2nd Block of Short Films

Year: 2019
Country: UK, Canada, Australia, Germany, Russia, Ukraine, Belarus
Director: Ben Price, Jonathan Schey, Jamie Elman, Anita Lester, Francine Zuckerman, Ofir Feldman, Tatiana Fedorovskaya
Cast: Tarek Slater, Andrew Grosse, Toby Jones, Theo Barklem-Biggs, Trevor C. Mann, Camille Coduri, Lucy Cohu, George Dawson, Macey Eddy, KC Flanagan, Mark Hadfield, Elisa Hayrapetyan, Eli Batalion, Mayim Bialik, Jamie Elman, Deb Filler, Kira Gelineau, Daniel Kash, Rebecca Liddiard, Alon Nashman, Doraid Liddawi, Mohammad Bakri, Salwa Nakkari,Vitali Friedland Hayun, Maria Zreik, Mahmoud More, Anat Hadid, Samira Arbid, Bilal Babbay, Taleb Atrash, Miki Marmur, Lea Hamami, Hadas Hayun, Gali Blecher, Yakov Belorusov, Dmitriy Pevrushin, Mariya Petrovich
Genre: short, drama, comedy, animation
Runtime: 85 min.
Age: 12+
Hope dies last, dir. Ben Price
UK, 2017, 7 min.
A sickly scrawny man in a striped uniform takes a shaving brush and foam, and with a sharp blade, he shaves the back of the head of Rudolf Höss, the commandant of the Auschwitz camp himself. They will never speak with one another, and Joseph (we only learn his name during the credits) will never harm Höss, will not stop the flood of horrible murders with yet another murder. This short sketch about life of a death camp makes us feel pain and grief of millions of people who had passed beyond the walls of the shaving room during the imprisonment of Joseph, the man who outlived his torturer.

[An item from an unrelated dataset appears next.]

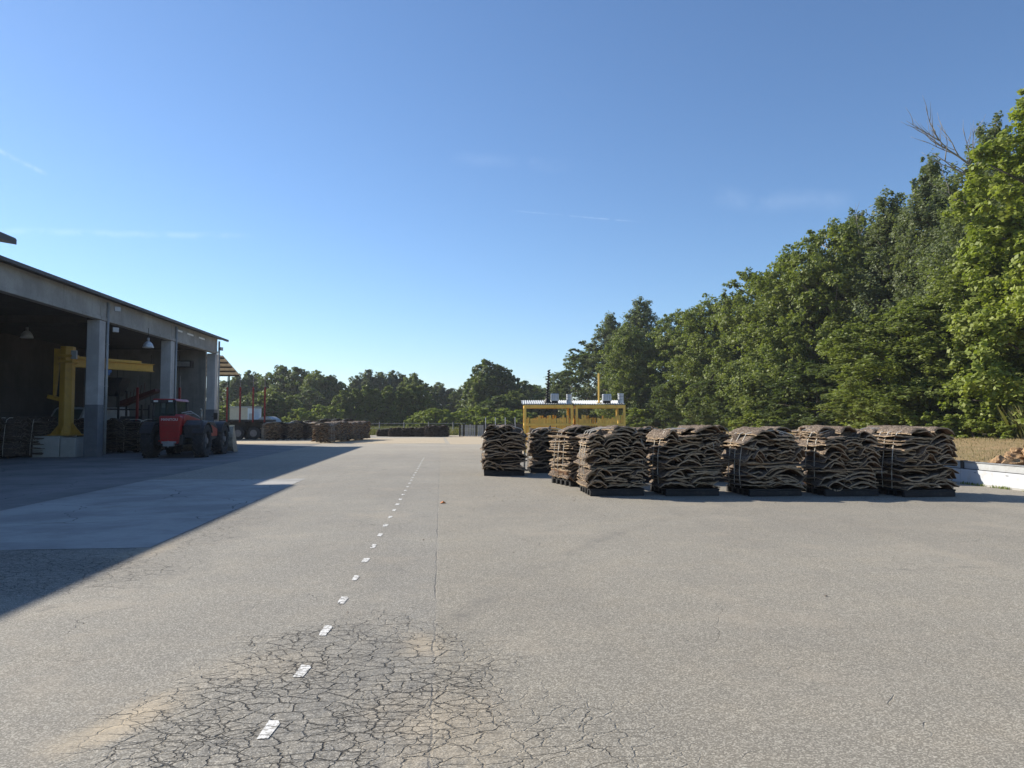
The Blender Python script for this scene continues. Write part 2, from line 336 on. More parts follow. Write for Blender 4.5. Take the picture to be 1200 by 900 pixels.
class MB:
    """collects shapes, links them as one mesh"""
    def __init__(s): s.v = []; s.f = []; s.m = []; s.cur = 0
    def add(s, vs_, fs, M=None):
        b = len(s.v)
        for p in vs_: s.v.append(tuple(M @ Vector(p)) if M is not None else tuple(p))
        for f in fs: s.f.append(tuple(b + i for i in f)); s.m.append(s.cur)
        return s
    def box(s, c, d, rot=None, M=None):
        x, y, z = d[0] / 2, d[1] / 2, d[2] / 2
        L = Matrix.Translation(c)
        if rot: L = L @ Euler(rot).to_matrix().to_4x4()
        if M is not None: L = M @ L
        P = [(-x, -y, -z), (x, -y, -z), (x, y, -z), (-x, y, -z), (-x, -y, z), (x, -y, z), (x, y, z), (-x, y, z)]
        return s.add(P, [(3, 2, 1, 0), (4, 5, 6, 7), (0, 1, 5, 4), (1, 2, 6, 5), (2, 3, 7, 6), (3, 0, 4, 7)], L)
    def b2(s, lo, hi): return s.box([(a + b) / 2 for a, b in zip(lo, hi)], [abs(b - a) for a, b in zip(lo, hi)])
    def cyl(s, p0, p1, r0, r1=None, n=12, cap=True):
        r1 = r0 if r1 is None else r1
        p0, p1 = Vector(p0), Vector(p1); q = (p1 - p0).to_track_quat('Z', 'Y'); L = (p1 - p0).length
        P = []
        for k, (r, z) in enumerate(((r0, 0), (r1, L))):
            for i in range(n):
                a = 2 * math.pi * i / n; P.append(p0 + q @ Vector((r * math.cos(a), r * math.sin(a), z)))
        fs = [(i, (i + 1) % n, n + (i + 1) % n, n + i) for i in range(n)]
        if cap: fs += [tuple(range(n))[::-1], tuple(range(n, 2 * n))]
        return s.add(P, fs)
    def tube(s, pts, r, n=8):
        pts = [Vector(p) for p in pts]; rr = r if isinstance(r, (list, tuple)) else [r] * len(pts); P = []
        for k, p in enumerate(pts):
            d = (pts[min(k + 1, len(pts) - 1)] - pts[max(k - 1, 0)]).normalized(); q = d.to_track_quat('Z', 'Y')
            for i in range(n):
                a = 2 * math.pi * i / n; P.append(p + q @ Vector((rr[k] * math.cos(a), rr[k] * math.sin(a), 0)))
        fs = []
        for k in range(len(pts) - 1):
            for i in range(n): fs.append((k * n + i, k * n + (i + 1) % n, (k + 1) * n + (i + 1) % n, (k + 1) * n + i))
        fs += [tuple(range(n))[::-1], tuple(range((len(pts) - 1) * n, len(pts) * n))]
        return s.add(P, fs)
    def prism(s, poly, a, b, axis='x'):
        """2D outline extruded from a to b along an axis"""
        n = len(poly)
        def P(u, v, w): return {'x': (w, u, v), 'y': (u, w, v), 'z': (u, v, w)}[axis]
        vs_ = [P(u, v, a) for u, v in poly] + [P(u, v, b) for u, v in poly]
        fs = [tuple(range(n))[::-1], tuple(range(n, 2 * n))] + [(i, (i + 1) % n, n + (i + 1) % n, n + i) for i in range(n)]
        return s.add(vs_, fs)
    def build(s, name, mat, parent=None, bevel=0, smooth=False, loc=None):
        me = bpy.data.meshes.new(name); me.from_pydata(s.v, [], s.f)
        for mm in (mat if isinstance(mat, (list, tuple)) else [mat]): me.materials.append(MATS[mm])
        if len(me.materials) > 1: me.polygons.foreach_set('material_index', s.m)
        bm = bmesh.new(); bm.from_mesh(me); bmesh.ops.recalc_face_normals(bm, faces=bm.faces); bm.to_mesh(me); bm.free()
        o = bpy.data.objects.new(name, me); C.objects.link(o)
        if parent: o.parent = parent
        if loc: o.location = loc
        if smooth:
            for p in me.polygons: p.use_smooth = True
        if bevel:
            bv = o.modifiers.new('bevel', 'BEVEL'); bv.width = bevel; bv.segments = 2; bv.limit_method = 'ANGLE'; bv.angle_limit = R(40)
        return o
def bx(name, lo, hi, mat, parent=None, bevel=0): return MB().b2(lo, hi).build(name, mat, parent, bevel)
def copy_tree(o, parent=None):
    c = o.copy(); C.objects.link(c)
    if parent: c.parent = parent
    for ch in list(o.children): copy_tree(ch, c)
    return c
def struct(o): o['kind'] = 'structure'; return o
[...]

The Entertainer, dir. Jonathan Schey
UK, 2017, 15 min.
He used to be the host of a silly, but popular television quiz, but these days one of his side jobs is to be a Bar Mitzvah host, doing work that gives people no joy, that no one even needs, and that only stands in the way of people entertaining themselves at a dignified ceremony. He 
faces the eternal challenge of all actors - how can you bring joy to other people when you yourself have none? Played by Toby Jones, one of Britain’s best character actors (he played and voiced Dobby in Harry Potter films, starred in Captain America: The First Avenger and 
Captain America: The Winter Soldier, as wells as on television drama Sherlock), this sad character becomes a hero of a story that resembles an ancient tragedy about being not needed at the feast of life of other people. 

The Double Date, dir. Jamie Elman
Canada, 2016, 6 min.
A blind date for Leizer with the perfect woman turns into a battle of nebbish proportions.

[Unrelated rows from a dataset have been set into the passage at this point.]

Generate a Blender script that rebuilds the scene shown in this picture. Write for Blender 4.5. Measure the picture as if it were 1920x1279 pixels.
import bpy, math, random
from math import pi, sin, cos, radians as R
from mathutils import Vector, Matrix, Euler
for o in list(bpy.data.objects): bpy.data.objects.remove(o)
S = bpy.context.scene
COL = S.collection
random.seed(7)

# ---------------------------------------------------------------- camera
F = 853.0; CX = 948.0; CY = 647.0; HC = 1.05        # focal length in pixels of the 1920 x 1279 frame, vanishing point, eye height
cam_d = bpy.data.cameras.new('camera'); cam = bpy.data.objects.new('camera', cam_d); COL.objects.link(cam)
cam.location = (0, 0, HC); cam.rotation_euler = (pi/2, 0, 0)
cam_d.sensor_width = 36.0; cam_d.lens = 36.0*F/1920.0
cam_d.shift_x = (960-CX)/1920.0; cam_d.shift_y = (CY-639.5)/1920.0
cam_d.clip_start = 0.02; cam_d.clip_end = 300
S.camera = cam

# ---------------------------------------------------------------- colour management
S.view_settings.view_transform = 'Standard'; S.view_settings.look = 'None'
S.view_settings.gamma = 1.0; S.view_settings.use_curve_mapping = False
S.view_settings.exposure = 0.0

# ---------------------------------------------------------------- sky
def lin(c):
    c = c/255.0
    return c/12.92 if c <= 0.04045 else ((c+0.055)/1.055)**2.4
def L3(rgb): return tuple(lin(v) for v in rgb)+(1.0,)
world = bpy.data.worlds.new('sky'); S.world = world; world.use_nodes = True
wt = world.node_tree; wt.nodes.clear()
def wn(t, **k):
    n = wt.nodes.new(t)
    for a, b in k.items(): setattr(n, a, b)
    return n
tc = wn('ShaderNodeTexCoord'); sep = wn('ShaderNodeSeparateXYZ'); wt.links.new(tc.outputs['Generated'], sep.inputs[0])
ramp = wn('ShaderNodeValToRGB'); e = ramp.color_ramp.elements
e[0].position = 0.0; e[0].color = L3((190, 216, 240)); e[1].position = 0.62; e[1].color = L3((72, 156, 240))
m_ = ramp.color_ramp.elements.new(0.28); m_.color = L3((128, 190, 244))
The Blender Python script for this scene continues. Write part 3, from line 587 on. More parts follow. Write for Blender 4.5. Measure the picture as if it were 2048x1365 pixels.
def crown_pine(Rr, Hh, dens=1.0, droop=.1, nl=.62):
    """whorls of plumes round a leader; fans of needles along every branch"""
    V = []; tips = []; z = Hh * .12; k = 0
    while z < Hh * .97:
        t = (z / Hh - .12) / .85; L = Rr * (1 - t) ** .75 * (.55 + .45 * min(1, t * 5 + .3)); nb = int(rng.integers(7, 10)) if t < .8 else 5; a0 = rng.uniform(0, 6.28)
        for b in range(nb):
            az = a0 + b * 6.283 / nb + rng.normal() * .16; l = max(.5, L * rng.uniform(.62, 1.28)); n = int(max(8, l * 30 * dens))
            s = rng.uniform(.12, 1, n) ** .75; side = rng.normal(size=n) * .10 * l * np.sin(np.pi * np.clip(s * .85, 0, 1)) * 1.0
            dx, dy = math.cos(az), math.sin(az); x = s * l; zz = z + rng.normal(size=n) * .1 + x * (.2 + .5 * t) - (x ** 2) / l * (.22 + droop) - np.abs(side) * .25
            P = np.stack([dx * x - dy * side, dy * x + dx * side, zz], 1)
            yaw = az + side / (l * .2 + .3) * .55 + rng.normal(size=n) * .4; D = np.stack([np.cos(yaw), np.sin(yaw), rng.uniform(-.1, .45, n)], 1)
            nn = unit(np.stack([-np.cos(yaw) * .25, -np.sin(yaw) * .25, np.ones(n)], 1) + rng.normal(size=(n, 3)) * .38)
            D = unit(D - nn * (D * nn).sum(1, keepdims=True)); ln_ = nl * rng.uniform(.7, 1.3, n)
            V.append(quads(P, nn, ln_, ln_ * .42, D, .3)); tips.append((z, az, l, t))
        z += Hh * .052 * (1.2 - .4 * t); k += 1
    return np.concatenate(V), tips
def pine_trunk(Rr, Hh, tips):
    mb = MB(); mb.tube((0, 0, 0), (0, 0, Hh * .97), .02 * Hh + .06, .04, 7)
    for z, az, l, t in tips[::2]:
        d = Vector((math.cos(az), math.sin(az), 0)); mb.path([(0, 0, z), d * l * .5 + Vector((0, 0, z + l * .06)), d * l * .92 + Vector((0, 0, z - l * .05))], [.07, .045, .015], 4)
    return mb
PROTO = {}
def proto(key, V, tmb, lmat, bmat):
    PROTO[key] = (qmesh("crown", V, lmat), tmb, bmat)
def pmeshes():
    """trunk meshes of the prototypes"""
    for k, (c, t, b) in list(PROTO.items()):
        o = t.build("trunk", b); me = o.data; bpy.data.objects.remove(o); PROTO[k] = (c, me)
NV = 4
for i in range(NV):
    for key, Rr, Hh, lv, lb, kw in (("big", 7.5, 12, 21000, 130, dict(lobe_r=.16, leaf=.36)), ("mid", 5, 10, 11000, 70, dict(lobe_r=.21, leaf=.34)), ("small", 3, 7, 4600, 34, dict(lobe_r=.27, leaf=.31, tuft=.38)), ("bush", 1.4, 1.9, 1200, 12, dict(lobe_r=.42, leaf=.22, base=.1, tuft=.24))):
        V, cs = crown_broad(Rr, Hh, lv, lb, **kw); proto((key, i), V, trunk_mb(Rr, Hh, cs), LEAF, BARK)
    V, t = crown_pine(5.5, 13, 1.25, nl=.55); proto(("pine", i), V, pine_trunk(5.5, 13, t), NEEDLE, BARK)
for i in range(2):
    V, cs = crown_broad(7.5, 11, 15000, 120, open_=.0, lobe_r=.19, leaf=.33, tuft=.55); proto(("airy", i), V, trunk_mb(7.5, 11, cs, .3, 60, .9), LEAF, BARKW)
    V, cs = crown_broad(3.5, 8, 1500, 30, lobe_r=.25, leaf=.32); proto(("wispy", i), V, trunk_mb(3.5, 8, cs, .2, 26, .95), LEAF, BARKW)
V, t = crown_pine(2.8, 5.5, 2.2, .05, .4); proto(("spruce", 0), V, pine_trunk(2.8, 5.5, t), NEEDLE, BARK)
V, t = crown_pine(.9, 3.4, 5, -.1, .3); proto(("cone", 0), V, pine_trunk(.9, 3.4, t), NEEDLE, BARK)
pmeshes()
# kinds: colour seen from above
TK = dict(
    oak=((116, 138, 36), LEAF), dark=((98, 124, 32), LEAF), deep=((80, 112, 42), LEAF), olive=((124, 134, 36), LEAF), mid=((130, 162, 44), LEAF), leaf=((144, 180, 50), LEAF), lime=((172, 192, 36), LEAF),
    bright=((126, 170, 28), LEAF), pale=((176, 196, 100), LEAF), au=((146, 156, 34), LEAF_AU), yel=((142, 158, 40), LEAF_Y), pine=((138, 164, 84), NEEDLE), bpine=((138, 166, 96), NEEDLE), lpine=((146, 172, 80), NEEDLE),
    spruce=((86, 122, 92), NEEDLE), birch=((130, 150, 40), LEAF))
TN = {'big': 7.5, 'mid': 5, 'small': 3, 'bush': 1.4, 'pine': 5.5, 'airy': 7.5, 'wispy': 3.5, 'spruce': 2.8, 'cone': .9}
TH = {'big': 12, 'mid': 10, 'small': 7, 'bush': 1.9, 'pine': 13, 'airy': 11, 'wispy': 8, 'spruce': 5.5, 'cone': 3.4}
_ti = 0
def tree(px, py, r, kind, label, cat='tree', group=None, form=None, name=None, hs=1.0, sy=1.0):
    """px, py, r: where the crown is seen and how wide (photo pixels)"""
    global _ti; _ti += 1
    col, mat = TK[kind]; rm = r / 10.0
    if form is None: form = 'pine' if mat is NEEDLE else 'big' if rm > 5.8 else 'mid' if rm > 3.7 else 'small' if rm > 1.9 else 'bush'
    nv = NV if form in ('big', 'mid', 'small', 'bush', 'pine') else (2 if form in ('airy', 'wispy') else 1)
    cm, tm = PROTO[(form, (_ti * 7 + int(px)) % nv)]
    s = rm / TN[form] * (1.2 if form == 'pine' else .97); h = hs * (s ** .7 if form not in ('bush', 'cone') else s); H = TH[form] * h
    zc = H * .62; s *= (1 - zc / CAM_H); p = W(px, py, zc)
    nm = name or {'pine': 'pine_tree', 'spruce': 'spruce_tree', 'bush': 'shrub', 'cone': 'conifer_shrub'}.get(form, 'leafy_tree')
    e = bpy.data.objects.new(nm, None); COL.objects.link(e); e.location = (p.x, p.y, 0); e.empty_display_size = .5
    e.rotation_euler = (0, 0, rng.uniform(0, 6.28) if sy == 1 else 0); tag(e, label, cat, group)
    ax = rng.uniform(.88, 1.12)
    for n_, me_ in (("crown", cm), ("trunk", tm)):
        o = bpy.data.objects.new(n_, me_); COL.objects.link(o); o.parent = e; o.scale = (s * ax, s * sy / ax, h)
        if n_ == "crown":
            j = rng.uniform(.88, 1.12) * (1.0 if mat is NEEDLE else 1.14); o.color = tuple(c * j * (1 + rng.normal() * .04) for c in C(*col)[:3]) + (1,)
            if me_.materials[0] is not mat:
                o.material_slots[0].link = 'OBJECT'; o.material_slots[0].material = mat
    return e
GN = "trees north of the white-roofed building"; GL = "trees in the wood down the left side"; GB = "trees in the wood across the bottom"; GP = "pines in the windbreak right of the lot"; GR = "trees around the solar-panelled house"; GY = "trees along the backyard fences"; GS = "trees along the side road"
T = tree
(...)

Still alive, dir. Anita Lester 
Australia, 2017, 8 min.
This bone-chilling minimalistic animation film (made with black, white and red colors only) is voiced by the director herself, the Australian illustrator Anita Lester, whose grand-aunt had lost her entire family in Nazi camps and has then gone mad. Her confused, distorted, extrapolated memories full of despair and horror, of mysterious interiors and someone’s eyes, became the foundation of this impressive conceptual short film. 

Mr. Bernstein, dir. Francine Zuckerman
Canada, 2016, 12 min.
Bernstein, who later became a renowned conductor, had once performed the Rhapsody in Blue by George Gershwin, a composer of Jewish ancestry, with a concentration camp orchestra. All of the musicians were prisoners, and the father of the protagonist was an 
involuntary listener. Years later the spectator, who has grown old and became a baker in New Zealand, and the conductor accidentally find themselves in the same city, but do not cross paths. These accidental meetings that one remembers for the entire life are probably familiar 
to every Jewish family on the planet. 

In His Place, dir. Ofir Feldman
Israel, 2018, 24 min.
A complicated and nonliteral Jewish film about feelings the name for which has not yet been invented. A friend of the family in which the wife died in labour loved her more than life itself, although he will never say it out loud. He gladly agrees to babysit the child for a day and brings her home, where he is suddenly faced with resentment from his relatives. This multifigured film with beautiful unspoken truths talks about widowhood of other people and oneself, about others’ children who can be dearer than the yet unborn children of one’s own, and about love that does not follow the loved one into the grave. 

Mum's Hairpins, dir. Tatiana Fedorovskaya
Germany / Russia / Ukraine / Belarus, 2019, 20 min.
Tatiana Fedorovskaya (a promising director and producer, a participant of Berlinale Talents 2019) made a short historical sketch in dimmed colours about the very beginning of the war. A ten-year-old boy runs away from home when Nazi soldiers arrive, accidentally grabbing his mother’s box with hairpins on his way. He escapes the invaders by pure miracle, lives a long life and, sitting at the head of a big table with his family, he remembers that tragic episode of his horrible childhood.